→ STORED DATA
::::::::
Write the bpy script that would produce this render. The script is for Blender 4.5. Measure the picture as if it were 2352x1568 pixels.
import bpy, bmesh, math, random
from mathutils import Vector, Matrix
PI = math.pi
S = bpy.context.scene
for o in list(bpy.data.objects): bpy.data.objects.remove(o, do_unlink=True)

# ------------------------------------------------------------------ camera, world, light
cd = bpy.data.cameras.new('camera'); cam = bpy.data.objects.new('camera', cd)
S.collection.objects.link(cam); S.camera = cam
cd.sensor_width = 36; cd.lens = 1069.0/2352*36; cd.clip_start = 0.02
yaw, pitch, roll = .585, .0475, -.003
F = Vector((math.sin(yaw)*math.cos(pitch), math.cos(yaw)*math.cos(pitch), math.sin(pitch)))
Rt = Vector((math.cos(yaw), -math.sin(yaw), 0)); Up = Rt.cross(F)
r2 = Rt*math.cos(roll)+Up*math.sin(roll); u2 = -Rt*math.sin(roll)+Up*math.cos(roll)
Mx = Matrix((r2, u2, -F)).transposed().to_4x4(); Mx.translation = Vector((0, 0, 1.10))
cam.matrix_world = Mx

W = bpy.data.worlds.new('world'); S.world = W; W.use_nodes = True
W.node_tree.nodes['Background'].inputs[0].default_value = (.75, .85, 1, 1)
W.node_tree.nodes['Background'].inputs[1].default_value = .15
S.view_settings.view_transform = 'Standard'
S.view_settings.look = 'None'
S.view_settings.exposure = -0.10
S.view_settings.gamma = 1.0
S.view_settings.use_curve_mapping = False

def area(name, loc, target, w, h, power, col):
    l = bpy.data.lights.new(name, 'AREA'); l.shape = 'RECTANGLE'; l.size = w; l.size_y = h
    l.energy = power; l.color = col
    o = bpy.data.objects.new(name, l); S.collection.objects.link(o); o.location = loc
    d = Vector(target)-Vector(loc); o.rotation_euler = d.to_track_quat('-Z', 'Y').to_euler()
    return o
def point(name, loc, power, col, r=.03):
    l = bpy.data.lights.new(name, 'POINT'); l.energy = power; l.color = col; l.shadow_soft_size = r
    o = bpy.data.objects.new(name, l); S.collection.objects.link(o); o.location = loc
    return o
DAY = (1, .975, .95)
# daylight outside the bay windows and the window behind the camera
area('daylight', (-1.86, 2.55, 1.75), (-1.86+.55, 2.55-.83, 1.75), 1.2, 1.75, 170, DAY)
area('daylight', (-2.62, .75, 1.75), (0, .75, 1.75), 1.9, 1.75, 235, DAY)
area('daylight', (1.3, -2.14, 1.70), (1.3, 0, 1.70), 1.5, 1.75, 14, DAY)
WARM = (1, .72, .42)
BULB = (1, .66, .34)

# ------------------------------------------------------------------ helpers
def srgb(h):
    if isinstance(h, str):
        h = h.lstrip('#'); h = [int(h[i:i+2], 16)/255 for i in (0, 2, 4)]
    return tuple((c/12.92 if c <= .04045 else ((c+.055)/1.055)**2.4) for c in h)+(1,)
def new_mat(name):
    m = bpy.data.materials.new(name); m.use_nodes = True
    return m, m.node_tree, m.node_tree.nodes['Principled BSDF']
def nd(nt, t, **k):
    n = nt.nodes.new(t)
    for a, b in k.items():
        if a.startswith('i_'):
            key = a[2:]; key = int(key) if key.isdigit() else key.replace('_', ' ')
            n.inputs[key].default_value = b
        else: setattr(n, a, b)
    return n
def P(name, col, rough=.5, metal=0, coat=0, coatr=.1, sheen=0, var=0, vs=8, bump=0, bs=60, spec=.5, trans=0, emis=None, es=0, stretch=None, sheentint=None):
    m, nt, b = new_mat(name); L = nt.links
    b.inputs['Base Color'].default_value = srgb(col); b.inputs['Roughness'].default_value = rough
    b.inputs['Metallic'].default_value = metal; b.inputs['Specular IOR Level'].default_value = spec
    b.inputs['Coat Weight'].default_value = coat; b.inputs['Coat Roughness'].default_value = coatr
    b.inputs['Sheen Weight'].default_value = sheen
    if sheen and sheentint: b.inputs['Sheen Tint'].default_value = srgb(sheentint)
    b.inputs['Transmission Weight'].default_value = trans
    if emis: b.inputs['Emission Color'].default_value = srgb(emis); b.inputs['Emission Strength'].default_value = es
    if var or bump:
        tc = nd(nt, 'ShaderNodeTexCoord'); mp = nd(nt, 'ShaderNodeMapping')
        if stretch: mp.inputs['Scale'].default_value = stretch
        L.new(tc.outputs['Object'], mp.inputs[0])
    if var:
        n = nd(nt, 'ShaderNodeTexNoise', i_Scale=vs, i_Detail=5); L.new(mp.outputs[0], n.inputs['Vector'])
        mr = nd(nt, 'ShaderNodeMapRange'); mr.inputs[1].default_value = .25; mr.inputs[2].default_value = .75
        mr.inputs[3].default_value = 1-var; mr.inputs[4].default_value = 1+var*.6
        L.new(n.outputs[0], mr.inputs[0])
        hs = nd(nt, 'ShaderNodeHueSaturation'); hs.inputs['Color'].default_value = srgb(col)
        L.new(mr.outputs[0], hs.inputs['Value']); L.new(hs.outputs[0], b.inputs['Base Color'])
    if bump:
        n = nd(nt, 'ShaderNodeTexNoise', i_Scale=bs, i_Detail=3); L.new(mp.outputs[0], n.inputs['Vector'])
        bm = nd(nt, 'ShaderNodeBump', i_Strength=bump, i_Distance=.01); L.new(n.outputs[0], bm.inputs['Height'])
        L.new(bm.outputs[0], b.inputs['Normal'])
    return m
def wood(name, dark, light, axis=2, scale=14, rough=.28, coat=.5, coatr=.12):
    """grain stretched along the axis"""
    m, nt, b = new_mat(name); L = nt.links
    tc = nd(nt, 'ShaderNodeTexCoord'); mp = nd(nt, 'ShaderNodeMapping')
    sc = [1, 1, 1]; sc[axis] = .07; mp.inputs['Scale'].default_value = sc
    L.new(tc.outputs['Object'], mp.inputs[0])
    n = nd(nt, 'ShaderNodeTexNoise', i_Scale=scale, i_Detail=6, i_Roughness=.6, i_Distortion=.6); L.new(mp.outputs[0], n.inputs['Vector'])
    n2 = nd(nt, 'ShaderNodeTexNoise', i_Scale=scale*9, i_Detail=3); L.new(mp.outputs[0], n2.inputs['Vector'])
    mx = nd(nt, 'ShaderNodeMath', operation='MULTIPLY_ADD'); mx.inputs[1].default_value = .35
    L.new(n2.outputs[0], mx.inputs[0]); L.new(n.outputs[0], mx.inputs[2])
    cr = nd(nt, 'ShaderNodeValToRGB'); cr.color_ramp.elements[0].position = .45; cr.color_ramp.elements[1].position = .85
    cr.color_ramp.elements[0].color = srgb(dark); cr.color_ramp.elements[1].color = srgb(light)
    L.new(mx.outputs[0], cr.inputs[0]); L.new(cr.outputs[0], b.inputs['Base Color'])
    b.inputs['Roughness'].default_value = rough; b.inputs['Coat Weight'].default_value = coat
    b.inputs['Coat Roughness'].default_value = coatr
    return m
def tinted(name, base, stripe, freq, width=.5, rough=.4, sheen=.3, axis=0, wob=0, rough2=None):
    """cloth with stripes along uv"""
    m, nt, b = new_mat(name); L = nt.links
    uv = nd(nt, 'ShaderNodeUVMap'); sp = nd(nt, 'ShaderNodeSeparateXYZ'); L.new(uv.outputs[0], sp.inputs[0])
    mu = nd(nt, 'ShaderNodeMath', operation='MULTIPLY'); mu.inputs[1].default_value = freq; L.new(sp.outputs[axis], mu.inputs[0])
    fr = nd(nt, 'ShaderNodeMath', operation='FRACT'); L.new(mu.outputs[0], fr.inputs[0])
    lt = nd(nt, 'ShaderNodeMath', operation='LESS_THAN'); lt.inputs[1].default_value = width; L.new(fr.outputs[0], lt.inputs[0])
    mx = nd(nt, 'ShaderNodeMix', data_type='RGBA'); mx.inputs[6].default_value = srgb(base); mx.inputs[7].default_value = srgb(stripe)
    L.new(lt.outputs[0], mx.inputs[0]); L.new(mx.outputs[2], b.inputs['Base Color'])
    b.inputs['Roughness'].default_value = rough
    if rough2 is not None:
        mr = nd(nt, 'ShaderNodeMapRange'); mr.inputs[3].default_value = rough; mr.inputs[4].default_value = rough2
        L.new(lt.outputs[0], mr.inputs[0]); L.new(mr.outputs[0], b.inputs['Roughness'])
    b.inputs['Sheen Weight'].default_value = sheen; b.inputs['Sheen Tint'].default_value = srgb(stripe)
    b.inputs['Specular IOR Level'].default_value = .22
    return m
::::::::
→ DIRECTIVE
Emit, unaltered, the lines from the top of the listing down through the line that holds "S.view_settings.use_curve_mapping = False"; emit nothing else.

→ ANSWER FOR THIS EXERCISE
Write the bpy script that would produce this render. The script is for Blender 4.5. Measure the picture as if it were 2352x1568 pixels.
import bpy, bmesh, math, random
from mathutils import Vector, Matrix
PI = math.pi
S = bpy.context.scene
for o in list(bpy.data.objects): bpy.data.objects.remove(o, do_unlink=True)

# ------------------------------------------------------------------ camera, world, light
cd = bpy.data.cameras.new('camera'); cam = bpy.data.objects.new('camera', cd)
S.collection.objects.link(cam); S.camera = cam
cd.sensor_width = 36; cd.lens = 1069.0/2352*36; cd.clip_start = 0.02
yaw, pitch, roll = .585, .0475, -.003
F = Vector((math.sin(yaw)*math.cos(pitch), math.cos(yaw)*math.cos(pitch), math.sin(pitch)))
Rt = Vector((math.cos(yaw), -math.sin(yaw), 0)); Up = Rt.cross(F)
r2 = Rt*math.cos(roll)+Up*math.sin(roll); u2 = -Rt*math.sin(roll)+Up*math.cos(roll)
Mx = Matrix((r2, u2, -F)).transposed().to_4x4(); Mx.translation = Vector((0, 0, 1.10))
cam.matrix_world = Mx

W = bpy.data.worlds.new('world'); S.world = W; W.use_nodes = True
W.node_tree.nodes['Background'].inputs[0].default_value = (.75, .85, 1, 1)
W.node_tree.nodes['Background'].inputs[1].default_value = .15
S.view_settings.view_transform = 'Standard'
S.view_settings.look = 'None'
S.view_settings.exposure = -0.10
S.view_settings.gamma = 1.0
S.view_settings.use_curve_mapping = False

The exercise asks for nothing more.